El
año pasado empecé un libro de seiscientas y pico páginas y me bajé
superadas las doscientas. No suelo cortar las lecturas para no volver
más a ellas, pero me sentía insultado. A alguien, un indocumentado
publicista, se le ocurrió disparatadamente comparar al autor con
Philip Roth y Nabokov (sí, seguro). Mientras se hacían más fuertes
mis insultos al autor aumentó la impresión de que si continuaba
metido en una trama que según avanzaba se hacía más absurda, mi
inteligencia (que por lo menos es digna de respeto) acabaría
dolorosamente maltratada. El libro era un superventas de misterio de
unos pocos años atrás, con el detalle de una pintura de Hopper en
la colorida portada, al que precedían unas gloriosas alabanzas
publicitarias que a día de hoy me cuesta dar crédito.
De
alabanzas hablamos a
propósito de otro libro.
Que Baricco diga del autor de una novela que es “un talento
inconmensurable” no me hace dudar de su palabra.

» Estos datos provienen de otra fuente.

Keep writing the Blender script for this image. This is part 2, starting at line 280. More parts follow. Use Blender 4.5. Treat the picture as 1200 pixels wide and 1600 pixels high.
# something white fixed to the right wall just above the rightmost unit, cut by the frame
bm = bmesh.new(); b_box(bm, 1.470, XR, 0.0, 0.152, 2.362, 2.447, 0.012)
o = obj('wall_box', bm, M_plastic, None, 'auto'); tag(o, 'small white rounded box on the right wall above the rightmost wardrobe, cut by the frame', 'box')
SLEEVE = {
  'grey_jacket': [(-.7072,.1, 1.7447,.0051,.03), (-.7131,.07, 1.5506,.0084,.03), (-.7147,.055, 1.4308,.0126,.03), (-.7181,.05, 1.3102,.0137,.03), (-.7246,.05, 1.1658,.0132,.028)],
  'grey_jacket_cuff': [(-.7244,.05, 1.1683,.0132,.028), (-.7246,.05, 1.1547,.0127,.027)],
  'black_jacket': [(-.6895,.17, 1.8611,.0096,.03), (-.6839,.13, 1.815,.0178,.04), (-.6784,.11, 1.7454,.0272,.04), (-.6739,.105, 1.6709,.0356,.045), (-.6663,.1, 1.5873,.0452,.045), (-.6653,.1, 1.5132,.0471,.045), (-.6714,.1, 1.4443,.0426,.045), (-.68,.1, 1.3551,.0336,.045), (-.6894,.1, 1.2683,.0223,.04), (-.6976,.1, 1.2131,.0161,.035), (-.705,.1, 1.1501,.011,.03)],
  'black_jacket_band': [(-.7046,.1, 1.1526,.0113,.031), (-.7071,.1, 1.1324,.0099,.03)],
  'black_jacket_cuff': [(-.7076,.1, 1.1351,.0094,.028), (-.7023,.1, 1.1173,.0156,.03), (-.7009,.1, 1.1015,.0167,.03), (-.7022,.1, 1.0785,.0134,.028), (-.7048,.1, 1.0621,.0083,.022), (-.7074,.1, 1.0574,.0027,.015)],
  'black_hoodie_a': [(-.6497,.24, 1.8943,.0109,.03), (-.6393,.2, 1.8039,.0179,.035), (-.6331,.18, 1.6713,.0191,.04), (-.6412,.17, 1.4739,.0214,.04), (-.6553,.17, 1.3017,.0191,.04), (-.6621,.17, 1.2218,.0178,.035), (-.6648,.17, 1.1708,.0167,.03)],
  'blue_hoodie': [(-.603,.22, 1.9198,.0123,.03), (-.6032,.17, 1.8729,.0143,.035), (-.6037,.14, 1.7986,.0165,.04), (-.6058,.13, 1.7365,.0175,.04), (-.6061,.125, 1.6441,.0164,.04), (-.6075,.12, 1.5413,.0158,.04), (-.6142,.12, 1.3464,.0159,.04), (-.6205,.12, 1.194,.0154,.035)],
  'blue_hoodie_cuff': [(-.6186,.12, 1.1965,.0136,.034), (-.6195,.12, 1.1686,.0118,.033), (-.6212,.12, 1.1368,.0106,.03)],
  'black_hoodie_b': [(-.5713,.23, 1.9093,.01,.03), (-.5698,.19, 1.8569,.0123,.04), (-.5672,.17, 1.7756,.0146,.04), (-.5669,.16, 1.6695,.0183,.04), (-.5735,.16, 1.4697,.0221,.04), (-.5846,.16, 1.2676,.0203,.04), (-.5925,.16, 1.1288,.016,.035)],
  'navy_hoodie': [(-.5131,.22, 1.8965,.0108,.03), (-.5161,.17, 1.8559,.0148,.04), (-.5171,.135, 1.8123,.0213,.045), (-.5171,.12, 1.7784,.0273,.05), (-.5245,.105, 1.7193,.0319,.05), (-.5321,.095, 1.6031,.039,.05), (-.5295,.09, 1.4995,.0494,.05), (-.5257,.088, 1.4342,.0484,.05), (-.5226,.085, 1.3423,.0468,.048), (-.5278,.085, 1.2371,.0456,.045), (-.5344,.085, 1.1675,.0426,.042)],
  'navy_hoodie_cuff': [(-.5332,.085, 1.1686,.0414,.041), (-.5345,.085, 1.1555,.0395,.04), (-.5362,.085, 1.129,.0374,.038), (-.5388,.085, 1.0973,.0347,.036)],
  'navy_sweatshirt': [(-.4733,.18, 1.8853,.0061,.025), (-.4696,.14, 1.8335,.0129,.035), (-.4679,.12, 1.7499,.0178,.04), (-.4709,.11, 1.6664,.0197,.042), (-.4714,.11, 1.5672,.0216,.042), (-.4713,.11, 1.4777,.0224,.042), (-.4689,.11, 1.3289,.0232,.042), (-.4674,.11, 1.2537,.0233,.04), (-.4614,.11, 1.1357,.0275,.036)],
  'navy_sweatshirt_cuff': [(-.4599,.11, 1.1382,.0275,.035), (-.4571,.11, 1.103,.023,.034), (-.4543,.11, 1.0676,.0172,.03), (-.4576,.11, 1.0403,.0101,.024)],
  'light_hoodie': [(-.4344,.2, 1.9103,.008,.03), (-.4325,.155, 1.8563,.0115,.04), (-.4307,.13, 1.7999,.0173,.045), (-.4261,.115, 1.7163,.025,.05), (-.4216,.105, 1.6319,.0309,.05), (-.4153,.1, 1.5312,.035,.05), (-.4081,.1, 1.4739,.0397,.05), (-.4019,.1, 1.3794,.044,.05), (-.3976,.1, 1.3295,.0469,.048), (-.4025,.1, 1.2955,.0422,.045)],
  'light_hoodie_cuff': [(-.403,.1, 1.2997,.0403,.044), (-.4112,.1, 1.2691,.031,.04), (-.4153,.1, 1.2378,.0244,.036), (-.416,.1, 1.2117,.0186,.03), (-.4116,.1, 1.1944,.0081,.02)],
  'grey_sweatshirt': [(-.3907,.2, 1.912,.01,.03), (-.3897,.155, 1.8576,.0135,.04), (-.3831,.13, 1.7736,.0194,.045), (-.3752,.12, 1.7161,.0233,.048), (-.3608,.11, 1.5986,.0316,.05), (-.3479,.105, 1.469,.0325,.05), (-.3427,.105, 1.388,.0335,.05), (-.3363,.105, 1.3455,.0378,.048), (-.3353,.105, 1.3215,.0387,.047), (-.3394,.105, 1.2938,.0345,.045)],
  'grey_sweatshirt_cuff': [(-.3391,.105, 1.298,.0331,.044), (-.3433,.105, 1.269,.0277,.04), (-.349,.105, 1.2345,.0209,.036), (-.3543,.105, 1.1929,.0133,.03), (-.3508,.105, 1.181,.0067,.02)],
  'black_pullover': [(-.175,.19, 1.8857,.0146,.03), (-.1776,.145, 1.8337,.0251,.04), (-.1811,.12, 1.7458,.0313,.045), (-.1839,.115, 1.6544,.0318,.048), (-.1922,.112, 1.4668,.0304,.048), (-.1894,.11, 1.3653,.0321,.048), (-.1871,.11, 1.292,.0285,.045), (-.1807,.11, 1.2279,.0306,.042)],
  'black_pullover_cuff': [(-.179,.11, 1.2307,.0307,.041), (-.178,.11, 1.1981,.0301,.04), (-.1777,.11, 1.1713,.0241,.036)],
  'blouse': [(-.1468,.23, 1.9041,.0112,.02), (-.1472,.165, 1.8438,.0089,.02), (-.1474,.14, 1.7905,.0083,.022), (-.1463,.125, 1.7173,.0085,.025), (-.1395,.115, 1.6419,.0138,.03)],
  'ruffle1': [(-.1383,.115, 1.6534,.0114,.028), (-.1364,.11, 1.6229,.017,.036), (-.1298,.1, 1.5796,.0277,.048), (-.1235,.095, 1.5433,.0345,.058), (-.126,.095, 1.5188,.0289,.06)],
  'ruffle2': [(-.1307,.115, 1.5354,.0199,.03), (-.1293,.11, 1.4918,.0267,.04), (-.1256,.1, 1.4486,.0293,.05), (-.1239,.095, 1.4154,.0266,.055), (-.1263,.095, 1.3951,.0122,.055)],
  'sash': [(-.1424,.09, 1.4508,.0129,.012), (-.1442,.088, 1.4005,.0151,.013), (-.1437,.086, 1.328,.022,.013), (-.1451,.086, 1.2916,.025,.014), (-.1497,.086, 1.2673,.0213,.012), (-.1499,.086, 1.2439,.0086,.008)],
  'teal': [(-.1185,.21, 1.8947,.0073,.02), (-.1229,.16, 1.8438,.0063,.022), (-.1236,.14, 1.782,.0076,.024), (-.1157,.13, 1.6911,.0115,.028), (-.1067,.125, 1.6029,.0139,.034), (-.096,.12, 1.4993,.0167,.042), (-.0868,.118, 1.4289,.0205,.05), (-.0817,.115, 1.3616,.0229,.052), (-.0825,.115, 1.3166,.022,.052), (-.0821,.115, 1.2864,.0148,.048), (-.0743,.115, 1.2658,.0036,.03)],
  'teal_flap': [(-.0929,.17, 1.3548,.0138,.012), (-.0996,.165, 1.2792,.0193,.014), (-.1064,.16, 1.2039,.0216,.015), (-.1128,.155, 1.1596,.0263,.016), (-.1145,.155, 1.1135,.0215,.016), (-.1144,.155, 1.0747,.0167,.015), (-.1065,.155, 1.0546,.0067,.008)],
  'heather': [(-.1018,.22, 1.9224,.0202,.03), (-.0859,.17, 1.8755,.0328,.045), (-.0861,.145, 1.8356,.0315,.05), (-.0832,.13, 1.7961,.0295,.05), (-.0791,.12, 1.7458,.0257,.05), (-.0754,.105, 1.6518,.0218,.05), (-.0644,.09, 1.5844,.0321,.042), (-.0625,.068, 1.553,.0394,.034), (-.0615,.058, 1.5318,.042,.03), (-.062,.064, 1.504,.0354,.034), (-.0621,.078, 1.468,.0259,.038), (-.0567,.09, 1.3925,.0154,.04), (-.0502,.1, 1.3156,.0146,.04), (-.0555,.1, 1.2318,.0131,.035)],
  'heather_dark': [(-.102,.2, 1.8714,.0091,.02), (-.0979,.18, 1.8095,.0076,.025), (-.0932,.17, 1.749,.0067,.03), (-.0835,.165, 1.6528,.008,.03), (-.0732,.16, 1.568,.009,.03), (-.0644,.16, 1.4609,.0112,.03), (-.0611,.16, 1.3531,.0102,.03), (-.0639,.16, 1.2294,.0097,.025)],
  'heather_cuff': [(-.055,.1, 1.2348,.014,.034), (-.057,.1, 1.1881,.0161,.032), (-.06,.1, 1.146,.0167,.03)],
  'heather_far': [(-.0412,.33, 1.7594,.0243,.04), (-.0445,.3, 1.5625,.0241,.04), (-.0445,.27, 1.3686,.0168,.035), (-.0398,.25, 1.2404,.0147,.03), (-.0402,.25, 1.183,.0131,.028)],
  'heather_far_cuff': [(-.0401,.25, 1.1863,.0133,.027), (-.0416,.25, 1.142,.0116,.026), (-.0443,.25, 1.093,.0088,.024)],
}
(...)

Que Salter pensase
que lo que había leído le parecía “un libro maravilloso”, me
convence menos. ¿Son
ciertos, en verdad se dijeron estos entrecomillados, o los editores
necesitan calificativos de impacto en boca de plumas reconocidas para
vender mejor sus novedades?
Debemos creer que sí,
que eso se dijo.
También un par de
reseñas escritas en páginas culturales elevaban a los cielos esa
novela, la obra
autobiográfica de un periodista premiado con el Pulitzer, apoyo
cercano en las memorias narradas de un famoso tenista
norteamericano. ¿Suficiente
historial y atractivo profesional como para que a los lectores de
cualquier rincón del mundo les interesen sus años de atribulada
niñez, sus aflicciones por la ausencia de un padre, sus erráticas
experiencias universitarias, su formación como informador y, sobre
todo, su fascinación celestial por el universo idílico del bar en
el que trabaja su tío y conviven en la barra sus peculiares clientes
y amistades y donde el chico se convierte en hombre a
golpe de whiskies y cervezas?
Yo
no conecto con este chico vaya, un agónico constante, un doliente
desorientado, un pobre
inmaduro… un autor
también pobre.
No vislumbro grandes esperanzas en este bar decorado con idealismo
simplón.
Será que no tengo una arraigada cultura de bar, aunque en más de
una ocasión haya dejado caer alguna pena sobre la barra, alguna
confesión de
madrugada, por más que
haya escrito reflexiones
ilegibles en
servilletas de papel y me
haya abrazado al barman.
Acabaré
la lectura, sí, porque es más corta que la que aborté el año
pasado aunque se me haga tan larga y solo me quedan unas 50 páginas
para el final de un libro incomprensiblemente alabado.